INVENTION DE L'IMPRIMERIE.

TROIS Allemands industrieux, Guttemberg, Faust, et Schoeffer, établirent à Mayence la première imprimerie. Les premiers ouvrages sortis des presses de ces trois fondateurs de l'imprimerie, entre 1450 et 1465, sont devenus si rares, que ceux qui en possèdent des exemplaires les conservent comme des trésors.
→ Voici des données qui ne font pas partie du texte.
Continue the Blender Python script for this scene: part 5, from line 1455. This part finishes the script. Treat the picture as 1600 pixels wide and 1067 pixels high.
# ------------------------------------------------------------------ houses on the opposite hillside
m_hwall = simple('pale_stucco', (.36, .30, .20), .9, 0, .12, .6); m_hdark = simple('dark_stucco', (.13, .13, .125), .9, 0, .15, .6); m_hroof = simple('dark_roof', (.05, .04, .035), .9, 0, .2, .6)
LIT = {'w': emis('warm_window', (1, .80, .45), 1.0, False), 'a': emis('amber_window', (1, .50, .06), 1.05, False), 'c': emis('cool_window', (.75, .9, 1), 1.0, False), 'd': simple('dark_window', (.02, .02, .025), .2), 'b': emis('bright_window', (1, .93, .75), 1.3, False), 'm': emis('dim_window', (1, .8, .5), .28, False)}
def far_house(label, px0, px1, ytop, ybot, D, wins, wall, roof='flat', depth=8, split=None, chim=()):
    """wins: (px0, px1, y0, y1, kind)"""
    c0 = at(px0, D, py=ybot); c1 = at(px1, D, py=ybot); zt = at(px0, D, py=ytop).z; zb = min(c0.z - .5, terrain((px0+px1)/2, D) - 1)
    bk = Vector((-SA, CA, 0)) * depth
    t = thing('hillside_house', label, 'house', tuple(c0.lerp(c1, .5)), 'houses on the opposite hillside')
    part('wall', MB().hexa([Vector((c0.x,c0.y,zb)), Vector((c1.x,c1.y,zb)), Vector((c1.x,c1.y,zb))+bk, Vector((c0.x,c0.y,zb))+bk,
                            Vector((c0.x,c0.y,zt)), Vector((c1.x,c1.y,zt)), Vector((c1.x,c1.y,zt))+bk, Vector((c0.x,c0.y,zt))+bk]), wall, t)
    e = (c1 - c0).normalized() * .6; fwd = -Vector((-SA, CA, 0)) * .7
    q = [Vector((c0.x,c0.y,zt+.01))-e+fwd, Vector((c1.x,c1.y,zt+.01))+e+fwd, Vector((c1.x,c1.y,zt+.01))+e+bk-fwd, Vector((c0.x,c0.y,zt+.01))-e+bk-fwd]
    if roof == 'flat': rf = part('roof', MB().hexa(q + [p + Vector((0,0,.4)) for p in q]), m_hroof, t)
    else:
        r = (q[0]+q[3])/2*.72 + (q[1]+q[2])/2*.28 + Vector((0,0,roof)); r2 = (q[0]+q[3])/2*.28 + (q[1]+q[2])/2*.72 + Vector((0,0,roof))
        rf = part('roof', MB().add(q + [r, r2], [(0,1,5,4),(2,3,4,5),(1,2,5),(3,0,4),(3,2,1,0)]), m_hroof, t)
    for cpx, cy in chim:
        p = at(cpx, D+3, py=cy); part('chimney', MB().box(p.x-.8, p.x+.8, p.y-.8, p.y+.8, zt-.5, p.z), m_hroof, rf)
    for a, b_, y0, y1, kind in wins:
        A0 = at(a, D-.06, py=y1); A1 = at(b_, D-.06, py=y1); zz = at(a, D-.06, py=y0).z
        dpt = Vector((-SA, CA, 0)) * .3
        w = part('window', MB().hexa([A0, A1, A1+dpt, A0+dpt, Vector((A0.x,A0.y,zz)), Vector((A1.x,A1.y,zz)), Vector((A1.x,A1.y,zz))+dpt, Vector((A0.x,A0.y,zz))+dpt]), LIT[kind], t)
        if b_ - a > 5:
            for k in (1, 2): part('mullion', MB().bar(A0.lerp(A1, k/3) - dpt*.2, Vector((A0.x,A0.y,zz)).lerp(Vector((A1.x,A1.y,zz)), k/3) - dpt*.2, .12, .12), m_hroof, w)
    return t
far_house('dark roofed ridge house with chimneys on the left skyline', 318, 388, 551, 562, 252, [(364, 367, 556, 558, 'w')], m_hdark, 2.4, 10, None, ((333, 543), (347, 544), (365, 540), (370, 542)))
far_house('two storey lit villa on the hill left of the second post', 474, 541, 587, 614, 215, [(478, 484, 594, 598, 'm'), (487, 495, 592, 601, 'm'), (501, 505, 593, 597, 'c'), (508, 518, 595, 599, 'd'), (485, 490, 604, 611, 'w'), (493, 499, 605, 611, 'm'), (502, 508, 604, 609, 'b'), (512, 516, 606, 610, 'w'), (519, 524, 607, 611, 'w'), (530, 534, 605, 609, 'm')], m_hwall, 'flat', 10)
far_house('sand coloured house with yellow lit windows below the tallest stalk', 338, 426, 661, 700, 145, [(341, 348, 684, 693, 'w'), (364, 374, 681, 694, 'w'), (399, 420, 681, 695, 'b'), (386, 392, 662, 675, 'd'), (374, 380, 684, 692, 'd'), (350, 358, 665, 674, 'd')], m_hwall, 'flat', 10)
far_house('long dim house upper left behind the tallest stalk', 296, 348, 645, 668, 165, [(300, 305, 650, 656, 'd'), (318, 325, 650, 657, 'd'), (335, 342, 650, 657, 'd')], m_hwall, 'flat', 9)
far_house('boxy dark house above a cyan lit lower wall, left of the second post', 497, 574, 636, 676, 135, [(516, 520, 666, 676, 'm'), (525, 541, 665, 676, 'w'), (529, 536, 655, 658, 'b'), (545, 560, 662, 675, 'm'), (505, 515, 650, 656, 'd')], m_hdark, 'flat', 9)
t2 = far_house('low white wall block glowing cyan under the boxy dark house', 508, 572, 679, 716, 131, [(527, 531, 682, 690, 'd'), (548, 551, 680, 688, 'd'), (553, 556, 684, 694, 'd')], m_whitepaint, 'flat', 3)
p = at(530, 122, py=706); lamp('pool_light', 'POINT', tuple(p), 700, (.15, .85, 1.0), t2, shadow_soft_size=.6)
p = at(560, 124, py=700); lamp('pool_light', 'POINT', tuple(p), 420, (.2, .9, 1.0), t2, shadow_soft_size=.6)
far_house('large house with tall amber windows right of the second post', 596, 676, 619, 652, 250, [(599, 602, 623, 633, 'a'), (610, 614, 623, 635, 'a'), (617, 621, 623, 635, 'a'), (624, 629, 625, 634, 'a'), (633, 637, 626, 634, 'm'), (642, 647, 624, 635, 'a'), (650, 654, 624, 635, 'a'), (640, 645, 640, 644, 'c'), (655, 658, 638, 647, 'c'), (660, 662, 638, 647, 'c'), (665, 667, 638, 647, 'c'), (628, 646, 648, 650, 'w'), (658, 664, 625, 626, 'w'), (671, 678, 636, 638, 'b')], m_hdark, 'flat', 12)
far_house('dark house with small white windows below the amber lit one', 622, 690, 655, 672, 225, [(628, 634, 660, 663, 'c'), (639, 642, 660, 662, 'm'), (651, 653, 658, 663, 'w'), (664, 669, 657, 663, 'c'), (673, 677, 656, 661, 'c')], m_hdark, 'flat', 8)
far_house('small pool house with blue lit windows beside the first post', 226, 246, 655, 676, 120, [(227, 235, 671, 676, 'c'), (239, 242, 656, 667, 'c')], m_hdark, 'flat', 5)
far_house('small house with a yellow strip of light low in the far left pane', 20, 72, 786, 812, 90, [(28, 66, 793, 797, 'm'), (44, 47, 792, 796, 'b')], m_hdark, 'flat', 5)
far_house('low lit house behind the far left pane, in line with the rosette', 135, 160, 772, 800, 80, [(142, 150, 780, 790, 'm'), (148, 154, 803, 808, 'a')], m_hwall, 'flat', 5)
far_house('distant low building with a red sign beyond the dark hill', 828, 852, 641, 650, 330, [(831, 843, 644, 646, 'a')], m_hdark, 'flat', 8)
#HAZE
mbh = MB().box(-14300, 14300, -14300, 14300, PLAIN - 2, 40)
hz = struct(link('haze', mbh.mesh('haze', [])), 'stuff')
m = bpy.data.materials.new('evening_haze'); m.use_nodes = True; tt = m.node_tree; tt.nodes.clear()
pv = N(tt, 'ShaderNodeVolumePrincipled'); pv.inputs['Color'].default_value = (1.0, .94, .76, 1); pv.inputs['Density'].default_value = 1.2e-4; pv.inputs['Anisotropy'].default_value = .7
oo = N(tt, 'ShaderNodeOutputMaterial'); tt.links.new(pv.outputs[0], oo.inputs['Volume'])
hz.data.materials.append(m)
La Hollande réclame l'honneur de l'invention de l'imprimerie pour Laurent Coster, de Harlem; d'autres l'attribuent à Mentel, de Strasbourg; mais comme on ne connaît pas d'ouvrages de ces imprimeurs plus anciens que ceux des trois imprimeurs de Mayence, il faut bien laisser à cette ville d'où l'art typographique se répandit d'ailleurs dans les autres villes, la gloire d'avoir donné naissance à l'imprimerie. Quand on eut connaissance en France des grands avantages de la nouvelle invention, on songea à l'y introduire. En 1469, le prieur de la Sorbonne à Paris, fit venir trois ouvriers imprimeurs de Mayence, pour monter un atelier, et c'est dans la même maison de la Sorbonne que fut établie la première imprimerie qu'il y ait eu en France. Les ouvrages qui en sortirent, ou qui étaient venus d'Allemagne, firent si grand tort au métier des copistes, que ceux-ci dénoncèrent l'imprimerie au parlement comme étant un art magique. Les magistrats, assez crédules pour ajouter foi à cette dénonciation singulière, ordonnèrent la confiscation des livres imprimés. Mais le roi Louis XI., plus éclairé que le parlement, fit restituer les livres à leurs propriétaires. Faust était venu à Paris quelques années auparavant, pour vendre des livres : il y mourut de la peste. Schoeffer y vint ensuite, et, comme on appréciait déjà alors les bienfaits de l'art typographique, il fut accueilli avec tous les égards dus aux hommes ingénieux. Guttemberg avait été nommé gentilhomme de la maison de l'électeur de Mayence. L'empereur d'Allemagne accorda aux imprimeurs des armoiries, ainsi que le privilége de porter sur leurs habits des galons d'or. Telle fut l'estime qu'on eut pour un art éminemment utile. par le secours duquel l'instruction se répand aujourd'hui avec rapidité d'une extrémité du monde à l'autre.